News

Inaugural lecture of the new dean of the Faculty of Religious Studies

Published: 21 March 1997

To celebrate the appointment of Professor Barry Levy, former Chair of the McGill Department of Jewish Studies and Director of the Jewish Teacher Training Program, to the Deanship of the Faculty of Religious Studies of McGill University a group of friends and former students is sponsoring Dean Levy’s inaugural lecture.

Montrealers of all creeds are thus invited to enjoy Dean Levy’s talk on the following topic:

"Jewish, Christian, and Moslem Responses to the Hebrew Bible"

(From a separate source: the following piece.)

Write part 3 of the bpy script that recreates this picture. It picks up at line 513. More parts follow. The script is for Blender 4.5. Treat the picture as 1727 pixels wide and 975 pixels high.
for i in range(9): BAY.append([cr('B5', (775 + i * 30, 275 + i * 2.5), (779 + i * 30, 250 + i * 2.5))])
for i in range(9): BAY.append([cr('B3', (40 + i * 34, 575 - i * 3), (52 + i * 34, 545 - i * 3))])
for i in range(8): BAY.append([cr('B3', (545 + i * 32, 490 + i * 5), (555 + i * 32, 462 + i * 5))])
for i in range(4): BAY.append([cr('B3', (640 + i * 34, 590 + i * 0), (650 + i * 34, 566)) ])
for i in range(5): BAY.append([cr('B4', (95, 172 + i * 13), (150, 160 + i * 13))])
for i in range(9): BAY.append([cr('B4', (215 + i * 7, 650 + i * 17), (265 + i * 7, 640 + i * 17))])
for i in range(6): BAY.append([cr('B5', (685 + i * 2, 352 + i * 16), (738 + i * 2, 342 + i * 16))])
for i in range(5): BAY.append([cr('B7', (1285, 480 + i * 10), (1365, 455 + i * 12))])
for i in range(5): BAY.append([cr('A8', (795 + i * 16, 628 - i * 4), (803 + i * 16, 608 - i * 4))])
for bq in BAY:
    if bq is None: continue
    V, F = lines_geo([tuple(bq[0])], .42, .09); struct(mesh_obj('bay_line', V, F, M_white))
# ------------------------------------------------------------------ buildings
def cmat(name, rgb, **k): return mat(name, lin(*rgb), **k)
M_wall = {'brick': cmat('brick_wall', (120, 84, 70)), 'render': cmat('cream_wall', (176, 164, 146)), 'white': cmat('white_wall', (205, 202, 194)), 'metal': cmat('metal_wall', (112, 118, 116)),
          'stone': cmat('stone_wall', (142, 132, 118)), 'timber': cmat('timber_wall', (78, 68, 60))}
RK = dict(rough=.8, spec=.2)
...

Tuesday, April 1, 1997 at 6:00 p.m.
Redpath Hall
McGill Main Campus
Admission is free

Barry Levy joined McGill in 1975. After completing his education in New York at Yeshiva University and New York University, he was hired as assistant professor at Brown University. Shortly after his Brown appointment, McGill’s former chair of Jewish Studies Ruth Weiss (now at Harvard University) encouraged him to join her department. At the end of his second year at Brown, Levy took McGill up on its offer. "I figured I would come to McGill for a couple of years and go back to the States. And here I am. I liked it very much. I liked the city, I liked the University, and obviously I made it a career."

Current Jewish Studies chair Eugene Orenstein says of his predecessor, "He’s been a pillar of the Department of Jewish Studies. As well as being an excellent teacher (Levy won the H. Noel Fieldhouse Award in 1992), he had a devotion to building the department."

Levy has published Planets, Potions and Parchments, a book he released to go with an exhibition on the history of science at the David M. Stewart Museum. Levy was curator of the 1990 exhibition and persuaded the Israelis to lend a fragment of the Dead Sea scrolls. Proficient in several ancient and modern languages, Dean Levy has worked on a new translation of the Babylonian Talmud due to be released this year. (Source: Eric Smith McGill Reporter, January 16, 1997).